Trustworthy

Cash Flow Suffers From Empty Bank Account

Ed, my neighbor next door, has his moments of complaining about having too little money to spend. He claims his cash flow is nothing but a tiny trickle from an almost dry bank account. I tell him that is how it is for most of us. Mostly, folks are not swimming in money. Ed is certain that other folks have fat bank accounts that flash flood money their direction as they want it. If the grass only looks greener on the other side of the fence, perhaps the money also only looks more abundant on the other side of the fence.

When Ed was complaining about his lack of money, I said money brings out the best or the worst in people. I told him about Joi Lyn Honer who was using an ATM in Brigantine, New Jersey and found sitting next to the cash machine one thousand $20 bills. She turned the $20,000 into the police. It belonged to an armored car company, and she received a reward of $500.00 for her honesty.

Money tempts people to be either honest or dishonest. It challenges folks to be greedy or generous. It causes many to fall in love with it and be consumed by how much money they have or don’t have. It can be a source of pride or despair. The lack of money can be a motive for the crimes of theft, robbery and fraud. Lack of money to pay one’s debts was a problem in the time of Jesus. Failure to pay one’s debt could result in people being sold as slaves. Wives and children could become slaves in payment for debt as well as the husband.

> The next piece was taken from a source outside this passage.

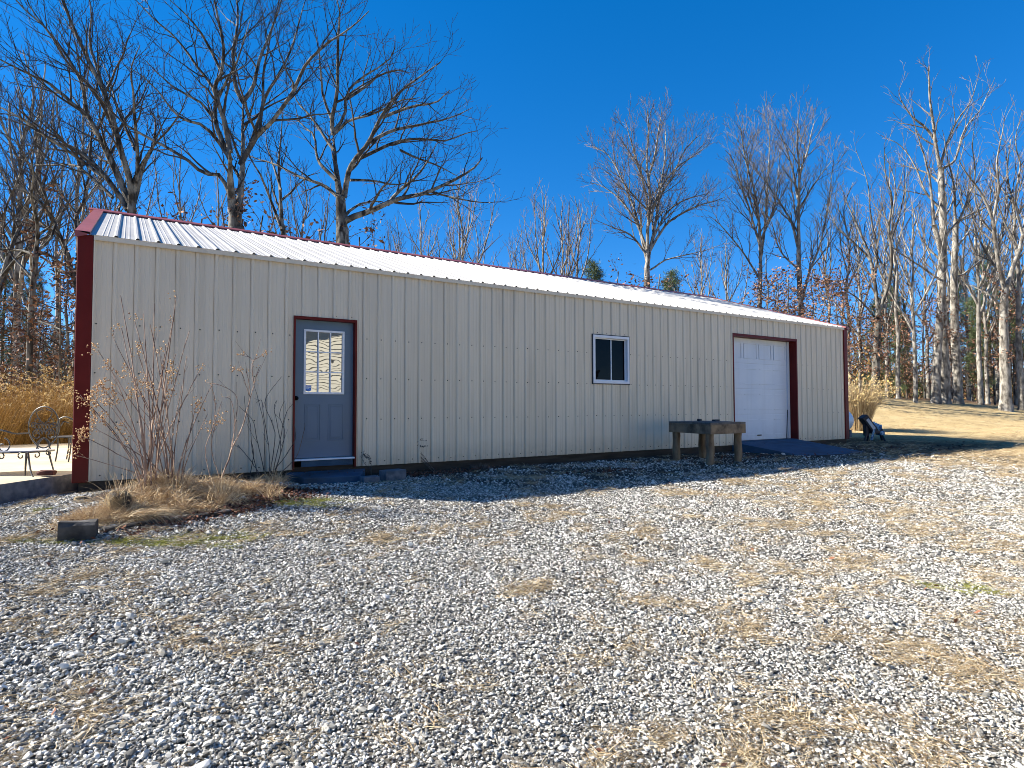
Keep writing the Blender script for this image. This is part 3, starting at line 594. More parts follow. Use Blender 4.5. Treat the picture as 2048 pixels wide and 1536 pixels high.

In the Bible, Jesus talks of a dishonest manager who cheated his employer, to win favor for himself with those who did business with his boss. The dishonest manager was not faithful or trustworthy to God or his boss. He was shrewd about finding ways to keep himself taken care of when his boss was firing him for his dishonesty. Jesus told the story so that the Pharisees would hear it for they were lovers of money. It is not hard to find lovers of money, for money, has always been exalted among people. Sometimes it seems much harder to find those who want to serve God rather than getting and having more money.

The three rules of money are to get all you can, to save all you can and to give all you can to help those in need. The way we spend our money demonstrates, how much, we love God and our neighbors as ourselves. Jesus taught, “One who is trustworthy in a very little is also trustworthy in much. The one who is dishonest in very little is also dishonest in much. No servant can serve two masters, for either he will hate the one and love the other, or he will be devoted to the one and despise the other. You cannot serve God and money.”

I tell Ed: “Money is that which, having not, we want; having, want more; having more, want still more; and the more we get the less contented we are. Money can pay your fare to every place but heaven.”